## Exercise prompt
Exact reproduction of the data is required, with images excluded.
─── Exercise inputs
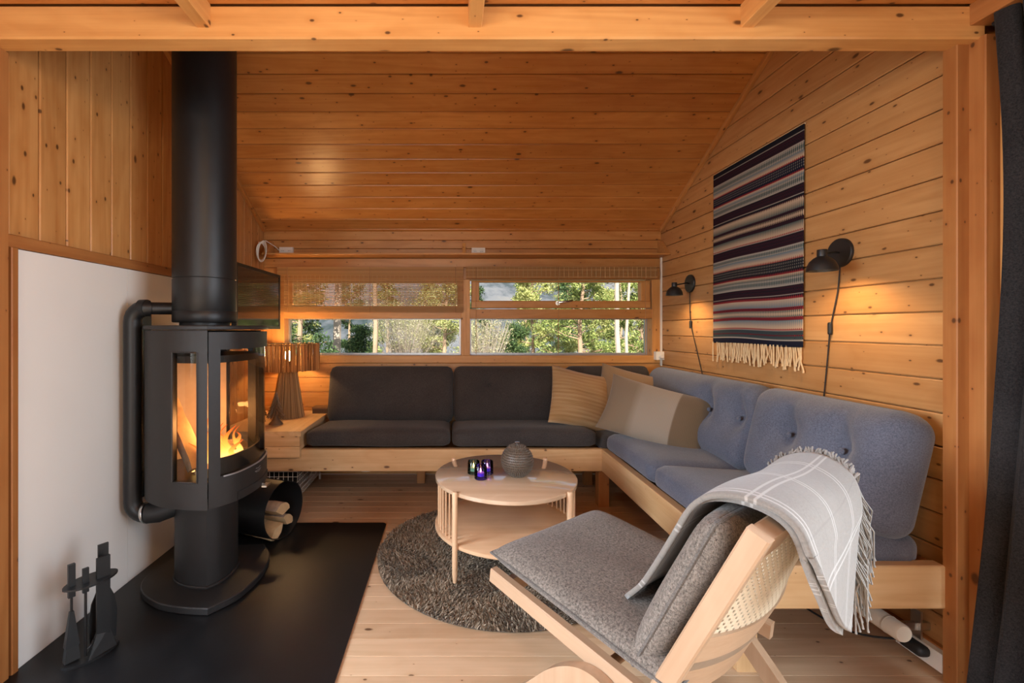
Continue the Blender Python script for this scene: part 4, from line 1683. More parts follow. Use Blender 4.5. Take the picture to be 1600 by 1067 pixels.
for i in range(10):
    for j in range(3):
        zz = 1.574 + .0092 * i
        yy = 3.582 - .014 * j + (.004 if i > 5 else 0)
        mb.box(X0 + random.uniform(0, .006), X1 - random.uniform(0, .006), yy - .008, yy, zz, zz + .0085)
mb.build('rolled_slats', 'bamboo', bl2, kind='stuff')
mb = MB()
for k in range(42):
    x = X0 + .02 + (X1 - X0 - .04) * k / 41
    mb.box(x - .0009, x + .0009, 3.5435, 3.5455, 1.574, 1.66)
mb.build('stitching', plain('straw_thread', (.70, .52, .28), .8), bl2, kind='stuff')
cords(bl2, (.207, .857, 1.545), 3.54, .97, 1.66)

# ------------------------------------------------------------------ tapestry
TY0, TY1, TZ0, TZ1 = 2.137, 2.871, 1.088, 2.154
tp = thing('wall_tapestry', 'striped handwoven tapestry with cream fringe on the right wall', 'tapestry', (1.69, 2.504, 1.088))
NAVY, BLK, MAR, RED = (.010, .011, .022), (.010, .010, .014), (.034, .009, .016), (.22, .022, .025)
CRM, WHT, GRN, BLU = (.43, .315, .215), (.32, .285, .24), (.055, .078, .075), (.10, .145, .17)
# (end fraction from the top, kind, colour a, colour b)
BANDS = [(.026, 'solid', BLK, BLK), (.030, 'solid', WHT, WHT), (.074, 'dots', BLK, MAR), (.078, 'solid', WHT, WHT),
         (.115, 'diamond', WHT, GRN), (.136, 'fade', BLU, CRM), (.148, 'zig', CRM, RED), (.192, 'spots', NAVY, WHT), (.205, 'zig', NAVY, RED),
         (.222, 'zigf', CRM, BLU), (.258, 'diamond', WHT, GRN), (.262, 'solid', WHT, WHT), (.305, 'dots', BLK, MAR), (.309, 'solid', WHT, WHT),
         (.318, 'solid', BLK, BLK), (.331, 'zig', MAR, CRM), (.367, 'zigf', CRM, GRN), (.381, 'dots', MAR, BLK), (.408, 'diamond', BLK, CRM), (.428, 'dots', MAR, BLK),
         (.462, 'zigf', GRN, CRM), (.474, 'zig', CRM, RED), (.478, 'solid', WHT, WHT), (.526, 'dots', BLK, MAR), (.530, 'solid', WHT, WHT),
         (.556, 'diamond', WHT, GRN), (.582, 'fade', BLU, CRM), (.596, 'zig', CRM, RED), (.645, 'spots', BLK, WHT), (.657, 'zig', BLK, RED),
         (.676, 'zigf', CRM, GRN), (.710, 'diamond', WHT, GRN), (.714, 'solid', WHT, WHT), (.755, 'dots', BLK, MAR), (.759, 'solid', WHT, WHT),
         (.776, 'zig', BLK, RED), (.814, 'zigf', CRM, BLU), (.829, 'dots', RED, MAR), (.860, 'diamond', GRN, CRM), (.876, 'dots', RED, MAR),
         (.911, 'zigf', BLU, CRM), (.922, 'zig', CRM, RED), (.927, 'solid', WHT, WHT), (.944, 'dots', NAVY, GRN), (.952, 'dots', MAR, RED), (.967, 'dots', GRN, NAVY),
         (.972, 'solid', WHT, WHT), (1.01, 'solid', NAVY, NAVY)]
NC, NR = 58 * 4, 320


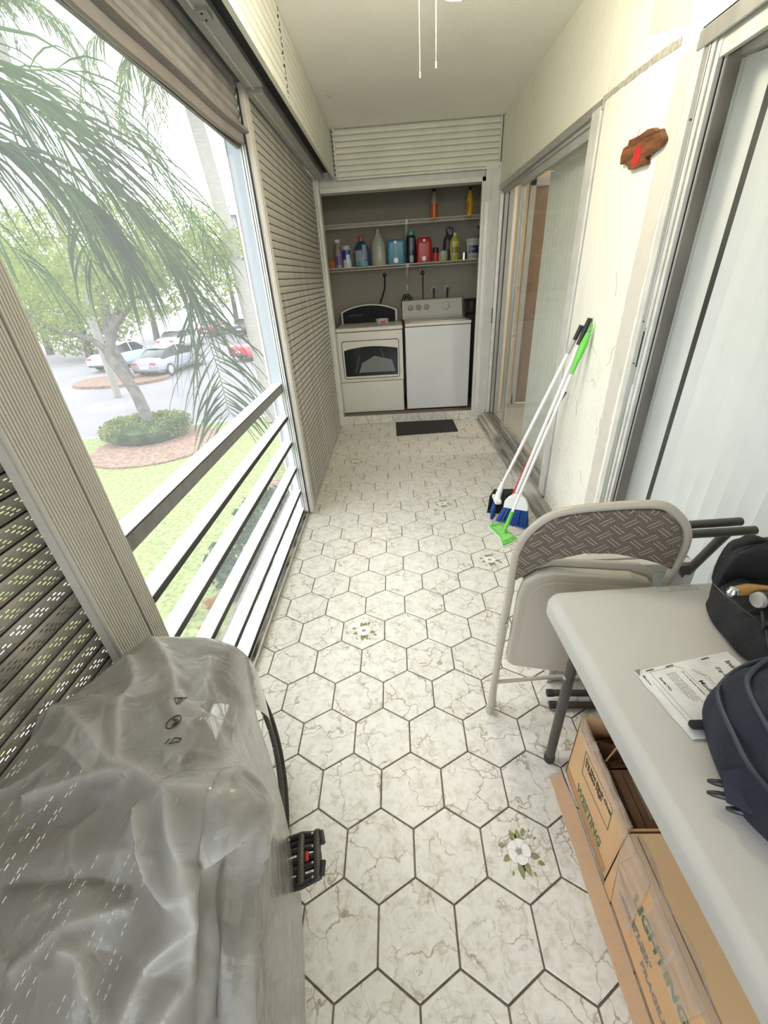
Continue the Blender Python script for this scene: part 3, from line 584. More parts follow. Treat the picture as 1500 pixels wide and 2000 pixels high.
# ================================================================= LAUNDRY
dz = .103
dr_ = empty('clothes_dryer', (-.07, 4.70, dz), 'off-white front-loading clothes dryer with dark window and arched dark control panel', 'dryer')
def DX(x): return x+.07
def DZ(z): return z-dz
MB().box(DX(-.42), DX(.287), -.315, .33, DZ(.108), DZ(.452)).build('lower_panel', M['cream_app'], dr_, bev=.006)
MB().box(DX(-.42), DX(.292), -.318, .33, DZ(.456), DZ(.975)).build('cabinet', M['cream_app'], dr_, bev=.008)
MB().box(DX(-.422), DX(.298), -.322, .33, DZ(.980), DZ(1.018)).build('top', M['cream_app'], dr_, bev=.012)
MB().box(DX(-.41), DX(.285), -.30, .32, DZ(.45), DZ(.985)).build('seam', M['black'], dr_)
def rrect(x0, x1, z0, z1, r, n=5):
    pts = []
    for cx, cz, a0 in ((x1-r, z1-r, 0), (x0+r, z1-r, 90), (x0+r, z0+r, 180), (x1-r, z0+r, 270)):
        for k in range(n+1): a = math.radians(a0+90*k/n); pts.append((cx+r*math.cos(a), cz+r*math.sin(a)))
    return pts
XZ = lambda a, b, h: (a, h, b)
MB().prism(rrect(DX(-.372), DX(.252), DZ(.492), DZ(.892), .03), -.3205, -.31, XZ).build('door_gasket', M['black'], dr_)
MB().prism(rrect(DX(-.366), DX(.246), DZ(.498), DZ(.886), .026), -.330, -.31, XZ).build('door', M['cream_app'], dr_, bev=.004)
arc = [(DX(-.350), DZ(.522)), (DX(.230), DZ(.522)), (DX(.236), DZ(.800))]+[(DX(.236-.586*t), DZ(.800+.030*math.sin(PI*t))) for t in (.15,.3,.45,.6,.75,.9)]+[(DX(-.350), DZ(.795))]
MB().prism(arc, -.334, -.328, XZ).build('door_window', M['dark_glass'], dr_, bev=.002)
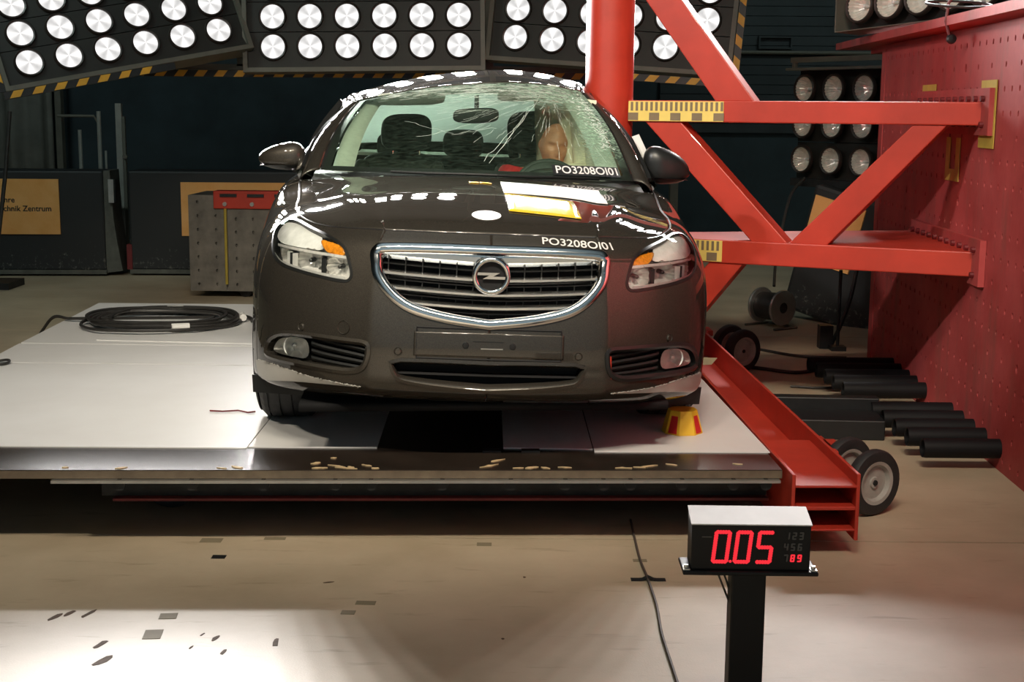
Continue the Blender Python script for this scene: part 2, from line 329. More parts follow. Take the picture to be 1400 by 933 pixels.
──────
## Exercise solution
Continue the Blender Python script for this scene: part 4, from line 1683. More parts follow. Use Blender 4.5. Take the picture to be 1600 by 1067 pixels.
for i in range(10):
    for j in range(3):
        zz = 1.574 + .0092 * i
        yy = 3.582 - .014 * j + (.004 if i > 5 else 0)
        mb.box(X0 + random.uniform(0, .006), X1 - random.uniform(0, .006), yy - .008, yy, zz, zz + .0085)
mb.build('rolled_slats', 'bamboo', bl2, kind='stuff')
mb = MB()
for k in range(42):
    x = X0 + .02 + (X1 - X0 - .04) * k / 41
    mb.box(x - .0009, x + .0009, 3.5435, 3.5455, 1.574, 1.66)
mb.build('stitching', plain('straw_thread', (.70, .52, .28), .8), bl2, kind='stuff')
cords(bl2, (.207, .857, 1.545), 3.54, .97, 1.66)

# ------------------------------------------------------------------ tapestry
TY0, TY1, TZ0, TZ1 = 2.137, 2.871, 1.088, 2.154
tp = thing('wall_tapestry', 'striped handwoven tapestry with cream fringe on the right wall', 'tapestry', (1.69, 2.504, 1.088))
NAVY, BLK, MAR, RED = (.010, .011, .022), (.010, .010, .014), (.034, .009, .016), (.22, .022, .025)
CRM, WHT, GRN, BLU = (.43, .315, .215), (.32, .285, .24), (.055, .078, .075), (.10, .145, .17)
# (end fraction from the top, kind, colour a, colour b)
BANDS = [(.026, 'solid', BLK, BLK), (.030, 'solid', WHT, WHT), (.074, 'dots', BLK, MAR), (.078, 'solid', WHT, WHT),
         (.115, 'diamond', WHT, GRN), (.136, 'fade', BLU, CRM), (.148, 'zig', CRM, RED), (.192, 'spots', NAVY, WHT), (.205, 'zig', NAVY, RED),
         (.222, 'zigf', CRM, BLU), (.258, 'diamond', WHT, GRN), (.262, 'solid', WHT, WHT), (.305, 'dots', BLK, MAR), (.309, 'solid', WHT, WHT),
         (.318, 'solid', BLK, BLK), (.331, 'zig', MAR, CRM), (.367, 'zigf', CRM, GRN), (.381, 'dots', MAR, BLK), (.408, 'diamond', BLK, CRM), (.428, 'dots', MAR, BLK),
         (.462, 'zigf', GRN, CRM), (.474, 'zig', CRM, RED), (.478, 'solid', WHT, WHT), (.526, 'dots', BLK, MAR), (.530, 'solid', WHT, WHT),
         (.556, 'diamond', WHT, GRN), (.582, 'fade', BLU, CRM), (.596, 'zig', CRM, RED), (.645, 'spots', BLK, WHT), (.657, 'zig', BLK, RED),
         (.676, 'zigf', CRM, GRN), (.710, 'diamond', WHT, GRN), (.714, 'solid', WHT, WHT), (.755, 'dots', BLK, MAR), (.759, 'solid', WHT, WHT),
         (.776, 'zig', BLK, RED), (.814, 'zigf', CRM, BLU), (.829, 'dots', RED, MAR), (.860, 'diamond', GRN, CRM), (.876, 'dots', RED, MAR),
         (.911, 'zigf', BLU, CRM), (.922, 'zig', CRM, RED), (.927, 'solid', WHT, WHT), (.944, 'dots', NAVY, GRN), (.952, 'dots', MAR, RED), (.967, 'dots', GRN, NAVY),
         (.972, 'solid', WHT, WHT), (1.01, 'solid', NAVY, NAVY)]
NC, NR = 58 * 4, 320


Continue the Blender Python script for this scene: part 3, from line 584. More parts follow. Treat the picture as 1500 pixels wide and 2000 pixels high.
# ================================================================= LAUNDRY
dz = .103
dr_ = empty('clothes_dryer', (-.07, 4.70, dz), 'off-white front-loading clothes dryer with dark window and arched dark control panel', 'dryer')
def DX(x): return x+.07
def DZ(z): return z-dz
MB().box(DX(-.42), DX(.287), -.315, .33, DZ(.108), DZ(.452)).build('lower_panel', M['cream_app'], dr_, bev=.006)
MB().box(DX(-.42), DX(.292), -.318, .33, DZ(.456), DZ(.975)).build('cabinet', M['cream_app'], dr_, bev=.008)
MB().box(DX(-.422), DX(.298), -.322, .33, DZ(.980), DZ(1.018)).build('top', M['cream_app'], dr_, bev=.012)
MB().box(DX(-.41), DX(.285), -.30, .32, DZ(.45), DZ(.985)).build('seam', M['black'], dr_)
def rrect(x0, x1, z0, z1, r, n=5):
    pts = []
    for cx, cz, a0 in ((x1-r, z1-r, 0), (x0+r, z1-r, 90), (x0+r, z0+r, 180), (x1-r, z0+r, 270)):
        for k in range(n+1): a = math.radians(a0+90*k/n); pts.append((cx+r*math.cos(a), cz+r*math.sin(a)))
    return pts
XZ = lambda a, b, h: (a, h, b)
MB().prism(rrect(DX(-.372), DX(.252), DZ(.492), DZ(.892), .03), -.3205, -.31, XZ).build('door_gasket', M['black'], dr_)
MB().prism(rrect(DX(-.366), DX(.246), DZ(.498), DZ(.886), .026), -.330, -.31, XZ).build('door', M['cream_app'], dr_, bev=.004)
arc = [(DX(-.350), DZ(.522)), (DX(.230), DZ(.522)), (DX(.236), DZ(.800))]+[(DX(.236-.586*t), DZ(.800+.030*math.sin(PI*t))) for t in (.15,.3,.45,.6,.75,.9)]+[(DX(-.350), DZ(.795))]
MB().prism(arc, -.334, -.328, XZ).build('door_window', M['dark_glass'], dr_, bev=.002)
Continue the Blender Python script for this scene: part 2, from line 329. More parts follow. Take the picture to be 1400 by 933 pixels.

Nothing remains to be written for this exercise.